Task description
Can you print the data exactly and leave out each image?

begin Data

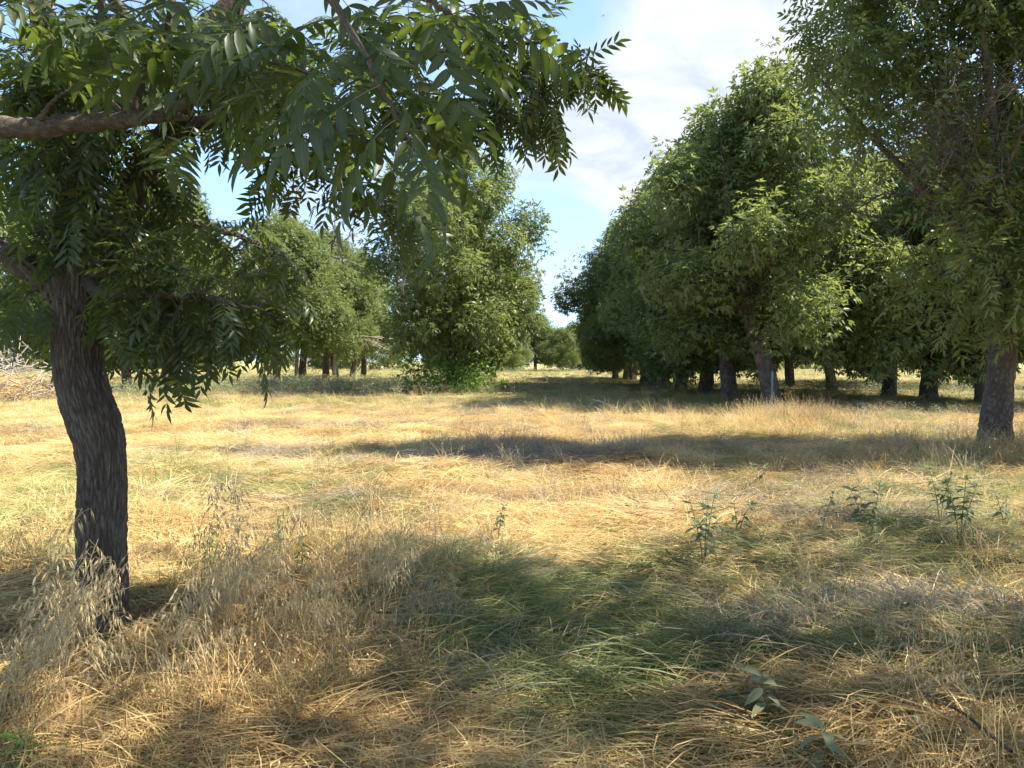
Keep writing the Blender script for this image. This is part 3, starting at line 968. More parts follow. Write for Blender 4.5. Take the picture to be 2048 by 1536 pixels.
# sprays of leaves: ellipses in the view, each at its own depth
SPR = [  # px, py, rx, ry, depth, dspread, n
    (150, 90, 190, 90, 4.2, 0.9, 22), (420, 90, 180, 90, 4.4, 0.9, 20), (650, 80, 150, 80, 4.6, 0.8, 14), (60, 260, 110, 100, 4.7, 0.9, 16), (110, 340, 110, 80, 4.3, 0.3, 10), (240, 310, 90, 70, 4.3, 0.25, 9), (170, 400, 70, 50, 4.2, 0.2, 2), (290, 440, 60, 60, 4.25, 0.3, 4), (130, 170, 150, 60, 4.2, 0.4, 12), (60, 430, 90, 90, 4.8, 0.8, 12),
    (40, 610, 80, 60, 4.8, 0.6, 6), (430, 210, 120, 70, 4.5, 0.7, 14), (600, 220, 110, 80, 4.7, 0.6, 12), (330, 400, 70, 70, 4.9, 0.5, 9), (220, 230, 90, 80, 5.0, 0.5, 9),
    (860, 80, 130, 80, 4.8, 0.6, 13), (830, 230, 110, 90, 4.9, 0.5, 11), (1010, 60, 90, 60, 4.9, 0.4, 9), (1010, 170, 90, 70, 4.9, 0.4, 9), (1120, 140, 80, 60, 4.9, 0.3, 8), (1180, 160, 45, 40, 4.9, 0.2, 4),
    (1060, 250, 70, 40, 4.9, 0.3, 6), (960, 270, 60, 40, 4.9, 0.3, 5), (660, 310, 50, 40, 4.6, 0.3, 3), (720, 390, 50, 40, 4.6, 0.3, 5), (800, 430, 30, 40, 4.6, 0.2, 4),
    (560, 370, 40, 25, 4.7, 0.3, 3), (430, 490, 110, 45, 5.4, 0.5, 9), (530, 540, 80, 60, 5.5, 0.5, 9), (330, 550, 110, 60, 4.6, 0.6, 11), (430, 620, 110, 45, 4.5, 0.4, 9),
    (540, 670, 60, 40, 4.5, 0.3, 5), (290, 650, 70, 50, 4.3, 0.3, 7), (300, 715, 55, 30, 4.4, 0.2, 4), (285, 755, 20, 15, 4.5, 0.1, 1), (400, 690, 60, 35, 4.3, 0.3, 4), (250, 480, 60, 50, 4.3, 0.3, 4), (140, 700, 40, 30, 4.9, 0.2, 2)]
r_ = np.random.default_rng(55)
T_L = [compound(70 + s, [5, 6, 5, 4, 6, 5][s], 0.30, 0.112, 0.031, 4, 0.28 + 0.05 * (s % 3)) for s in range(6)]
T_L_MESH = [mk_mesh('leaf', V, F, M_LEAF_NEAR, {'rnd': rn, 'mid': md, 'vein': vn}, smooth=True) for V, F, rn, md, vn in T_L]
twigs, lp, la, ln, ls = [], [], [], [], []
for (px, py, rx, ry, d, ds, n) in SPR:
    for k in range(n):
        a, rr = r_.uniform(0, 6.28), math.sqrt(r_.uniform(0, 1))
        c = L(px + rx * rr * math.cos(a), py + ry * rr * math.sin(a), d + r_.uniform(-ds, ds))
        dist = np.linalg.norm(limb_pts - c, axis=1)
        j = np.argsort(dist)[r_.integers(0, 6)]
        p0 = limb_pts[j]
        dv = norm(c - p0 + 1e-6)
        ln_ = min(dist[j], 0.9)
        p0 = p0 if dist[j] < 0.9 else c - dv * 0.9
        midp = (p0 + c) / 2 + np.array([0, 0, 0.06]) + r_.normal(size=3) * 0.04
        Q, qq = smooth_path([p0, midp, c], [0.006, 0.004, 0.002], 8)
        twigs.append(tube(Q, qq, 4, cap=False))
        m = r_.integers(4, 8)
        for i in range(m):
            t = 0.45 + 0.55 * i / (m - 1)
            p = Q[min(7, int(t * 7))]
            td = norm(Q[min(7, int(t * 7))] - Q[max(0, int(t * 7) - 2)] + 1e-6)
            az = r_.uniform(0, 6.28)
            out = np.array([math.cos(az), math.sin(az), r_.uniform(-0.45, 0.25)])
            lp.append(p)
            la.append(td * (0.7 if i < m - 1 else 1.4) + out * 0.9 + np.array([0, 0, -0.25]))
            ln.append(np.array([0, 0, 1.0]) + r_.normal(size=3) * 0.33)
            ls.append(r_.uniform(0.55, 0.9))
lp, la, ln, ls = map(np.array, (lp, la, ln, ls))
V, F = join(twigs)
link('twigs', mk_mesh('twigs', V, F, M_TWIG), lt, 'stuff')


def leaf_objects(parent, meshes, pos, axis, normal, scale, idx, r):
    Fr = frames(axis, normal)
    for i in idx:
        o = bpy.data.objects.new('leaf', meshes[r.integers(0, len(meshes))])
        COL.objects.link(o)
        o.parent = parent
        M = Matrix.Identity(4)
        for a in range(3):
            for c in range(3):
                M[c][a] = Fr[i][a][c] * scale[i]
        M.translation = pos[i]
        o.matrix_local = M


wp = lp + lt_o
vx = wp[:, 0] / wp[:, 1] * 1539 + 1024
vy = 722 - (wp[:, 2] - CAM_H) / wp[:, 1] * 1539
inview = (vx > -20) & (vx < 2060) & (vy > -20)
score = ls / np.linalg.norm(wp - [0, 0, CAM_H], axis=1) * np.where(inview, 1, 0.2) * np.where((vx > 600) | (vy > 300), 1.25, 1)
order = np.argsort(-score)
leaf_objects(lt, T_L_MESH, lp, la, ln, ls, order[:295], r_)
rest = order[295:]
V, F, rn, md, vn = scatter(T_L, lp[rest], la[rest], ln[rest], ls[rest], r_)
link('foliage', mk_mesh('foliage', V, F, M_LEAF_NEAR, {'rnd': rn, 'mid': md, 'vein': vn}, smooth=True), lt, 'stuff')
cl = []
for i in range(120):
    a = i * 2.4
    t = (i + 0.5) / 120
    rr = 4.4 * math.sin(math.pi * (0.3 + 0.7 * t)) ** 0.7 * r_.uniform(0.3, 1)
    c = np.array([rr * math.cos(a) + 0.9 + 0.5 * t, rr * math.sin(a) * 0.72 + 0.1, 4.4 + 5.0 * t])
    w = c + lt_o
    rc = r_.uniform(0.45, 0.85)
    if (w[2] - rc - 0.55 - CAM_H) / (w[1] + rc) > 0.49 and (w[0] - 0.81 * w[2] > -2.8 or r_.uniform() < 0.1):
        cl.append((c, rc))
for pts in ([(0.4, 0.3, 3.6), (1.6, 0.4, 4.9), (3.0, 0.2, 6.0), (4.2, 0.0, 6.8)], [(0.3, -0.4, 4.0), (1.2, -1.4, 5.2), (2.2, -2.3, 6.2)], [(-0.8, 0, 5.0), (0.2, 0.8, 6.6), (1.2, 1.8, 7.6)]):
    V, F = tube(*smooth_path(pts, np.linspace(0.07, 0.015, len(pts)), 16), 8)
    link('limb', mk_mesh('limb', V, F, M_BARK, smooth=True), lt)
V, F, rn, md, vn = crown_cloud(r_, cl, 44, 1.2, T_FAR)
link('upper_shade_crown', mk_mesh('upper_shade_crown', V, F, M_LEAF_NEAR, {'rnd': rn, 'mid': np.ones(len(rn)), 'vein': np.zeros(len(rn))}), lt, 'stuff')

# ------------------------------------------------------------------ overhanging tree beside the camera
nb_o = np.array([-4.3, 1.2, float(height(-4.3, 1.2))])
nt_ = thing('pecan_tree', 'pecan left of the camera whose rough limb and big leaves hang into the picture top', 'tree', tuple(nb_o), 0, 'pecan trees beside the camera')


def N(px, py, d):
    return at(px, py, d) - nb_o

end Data

Problem solution
Keep writing the Blender script for this image. This is part 3, starting at line 968. More parts follow. Write for Blender 4.5. Take the picture to be 2048 by 1536 pixels.
# sprays of leaves: ellipses in the view, each at its own depth
SPR = [  # px, py, rx, ry, depth, dspread, n
    (150, 90, 190, 90, 4.2, 0.9, 22), (420, 90, 180, 90, 4.4, 0.9, 20), (650, 80, 150, 80, 4.6, 0.8, 14), (60, 260, 110, 100, 4.7, 0.9, 16), (110, 340, 110, 80, 4.3, 0.3, 10), (240, 310, 90, 70, 4.3, 0.25, 9), (170, 400, 70, 50, 4.2, 0.2, 2), (290, 440, 60, 60, 4.25, 0.3, 4), (130, 170, 150, 60, 4.2, 0.4, 12), (60, 430, 90, 90, 4.8, 0.8, 12),
    (40, 610, 80, 60, 4.8, 0.6, 6), (430, 210, 120, 70, 4.5, 0.7, 14), (600, 220, 110, 80, 4.7, 0.6, 12), (330, 400, 70, 70, 4.9, 0.5, 9), (220, 230, 90, 80, 5.0, 0.5, 9),
    (860, 80, 130, 80, 4.8, 0.6, 13), (830, 230, 110, 90, 4.9, 0.5, 11), (1010, 60, 90, 60, 4.9, 0.4, 9), (1010, 170, 90, 70, 4.9, 0.4, 9), (1120, 140, 80, 60, 4.9, 0.3, 8), (1180, 160, 45, 40, 4.9, 0.2, 4),
    (1060, 250, 70, 40, 4.9, 0.3, 6), (960, 270, 60, 40, 4.9, 0.3, 5), (660, 310, 50, 40, 4.6, 0.3, 3), (720, 390, 50, 40, 4.6, 0.3, 5), (800, 430, 30, 40, 4.6, 0.2, 4),
    (560, 370, 40, 25, 4.7, 0.3, 3), (430, 490, 110, 45, 5.4, 0.5, 9), (530, 540, 80, 60, 5.5, 0.5, 9), (330, 550, 110, 60, 4.6, 0.6, 11), (430, 620, 110, 45, 4.5, 0.4, 9),
    (540, 670, 60, 40, 4.5, 0.3, 5), (290, 650, 70, 50, 4.3, 0.3, 7), (300, 715, 55, 30, 4.4, 0.2, 4), (285, 755, 20, 15, 4.5, 0.1, 1), (400, 690, 60, 35, 4.3, 0.3, 4), (250, 480, 60, 50, 4.3, 0.3, 4), (140, 700, 40, 30, 4.9, 0.2, 2)]
r_ = np.random.default_rng(55)
T_L = [compound(70 + s, [5, 6, 5, 4, 6, 5][s], 0.30, 0.112, 0.031, 4, 0.28 + 0.05 * (s % 3)) for s in range(6)]
T_L_MESH = [mk_mesh('leaf', V, F, M_LEAF_NEAR, {'rnd': rn, 'mid': md, 'vein': vn}, smooth=True) for V, F, rn, md, vn in T_L]
twigs, lp, la, ln, ls = [], [], [], [], []
for (px, py, rx, ry, d, ds, n) in SPR:
    for k in range(n):
        a, rr = r_.uniform(0, 6.28), math.sqrt(r_.uniform(0, 1))
        c = L(px + rx * rr * math.cos(a), py + ry * rr * math.sin(a), d + r_.uniform(-ds, ds))
        dist = np.linalg.norm(limb_pts - c, axis=1)
        j = np.argsort(dist)[r_.integers(0, 6)]
        p0 = limb_pts[j]
        dv = norm(c - p0 + 1e-6)
        ln_ = min(dist[j], 0.9)
        p0 = p0 if dist[j] < 0.9 else c - dv * 0.9
        midp = (p0 + c) / 2 + np.array([0, 0, 0.06]) + r_.normal(size=3) * 0.04
        Q, qq = smooth_path([p0, midp, c], [0.006, 0.004, 0.002], 8)
        twigs.append(tube(Q, qq, 4, cap=False))
        m = r_.integers(4, 8)
        for i in range(m):
            t = 0.45 + 0.55 * i / (m - 1)
            p = Q[min(7, int(t * 7))]
            td = norm(Q[min(7, int(t * 7))] - Q[max(0, int(t * 7) - 2)] + 1e-6)
            az = r_.uniform(0, 6.28)
            out = np.array([math.cos(az), math.sin(az), r_.uniform(-0.45, 0.25)])
            lp.append(p)
            la.append(td * (0.7 if i < m - 1 else 1.4) + out * 0.9 + np.array([0, 0, -0.25]))
            ln.append(np.array([0, 0, 1.0]) + r_.normal(size=3) * 0.33)
            ls.append(r_.uniform(0.55, 0.9))
lp, la, ln, ls = map(np.array, (lp, la, ln, ls))
V, F = join(twigs)
link('twigs', mk_mesh('twigs', V, F, M_TWIG), lt, 'stuff')


def leaf_objects(parent, meshes, pos, axis, normal, scale, idx, r):
    Fr = frames(axis, normal)
    for i in idx:
        o = bpy.data.objects.new('leaf', meshes[r.integers(0, len(meshes))])
        COL.objects.link(o)
        o.parent = parent
        M = Matrix.Identity(4)
        for a in range(3):
            for c in range(3):
                M[c][a] = Fr[i][a][c] * scale[i]
        M.translation = pos[i]
        o.matrix_local = M


wp = lp + lt_o
vx = wp[:, 0] / wp[:, 1] * 1539 + 1024
vy = 722 - (wp[:, 2] - CAM_H) / wp[:, 1] * 1539
inview = (vx > -20) & (vx < 2060) & (vy > -20)
score = ls / np.linalg.norm(wp - [0, 0, CAM_H], axis=1) * np.where(inview, 1, 0.2) * np.where((vx > 600) | (vy > 300), 1.25, 1)
order = np.argsort(-score)
leaf_objects(lt, T_L_MESH, lp, la, ln, ls, order[:295], r_)
rest = order[295:]
V, F, rn, md, vn = scatter(T_L, lp[rest], la[rest], ln[rest], ls[rest], r_)
link('foliage', mk_mesh('foliage', V, F, M_LEAF_NEAR, {'rnd': rn, 'mid': md, 'vein': vn}, smooth=True), lt, 'stuff')
cl = []
for i in range(120):
    a = i * 2.4
    t = (i + 0.5) / 120
    rr = 4.4 * math.sin(math.pi * (0.3 + 0.7 * t)) ** 0.7 * r_.uniform(0.3, 1)
    c = np.array([rr * math.cos(a) + 0.9 + 0.5 * t, rr * math.sin(a) * 0.72 + 0.1, 4.4 + 5.0 * t])
    w = c + lt_o
    rc = r_.uniform(0.45, 0.85)
    if (w[2] - rc - 0.55 - CAM_H) / (w[1] + rc) > 0.49 and (w[0] - 0.81 * w[2] > -2.8 or r_.uniform() < 0.1):
        cl.append((c, rc))
for pts in ([(0.4, 0.3, 3.6), (1.6, 0.4, 4.9), (3.0, 0.2, 6.0), (4.2, 0.0, 6.8)], [(0.3, -0.4, 4.0), (1.2, -1.4, 5.2), (2.2, -2.3, 6.2)], [(-0.8, 0, 5.0), (0.2, 0.8, 6.6), (1.2, 1.8, 7.6)]):
    V, F = tube(*smooth_path(pts, np.linspace(0.07, 0.015, len(pts)), 16), 8)
    link('limb', mk_mesh('limb', V, F, M_BARK, smooth=True), lt)
V, F, rn, md, vn = crown_cloud(r_, cl, 44, 1.2, T_FAR)
link('upper_shade_crown', mk_mesh('upper_shade_crown', V, F, M_LEAF_NEAR, {'rnd': rn, 'mid': np.ones(len(rn)), 'vein': np.zeros(len(rn))}), lt, 'stuff')

# ------------------------------------------------------------------ overhanging tree beside the camera
nb_o = np.array([-4.3, 1.2, float(height(-4.3, 1.2))])
nt_ = thing('pecan_tree', 'pecan left of the camera whose rough limb and big leaves hang into the picture top', 'tree', tuple(nb_o), 0, 'pecan trees beside the camera')


def N(px, py, d):
    return at(px, py, d) - nb_o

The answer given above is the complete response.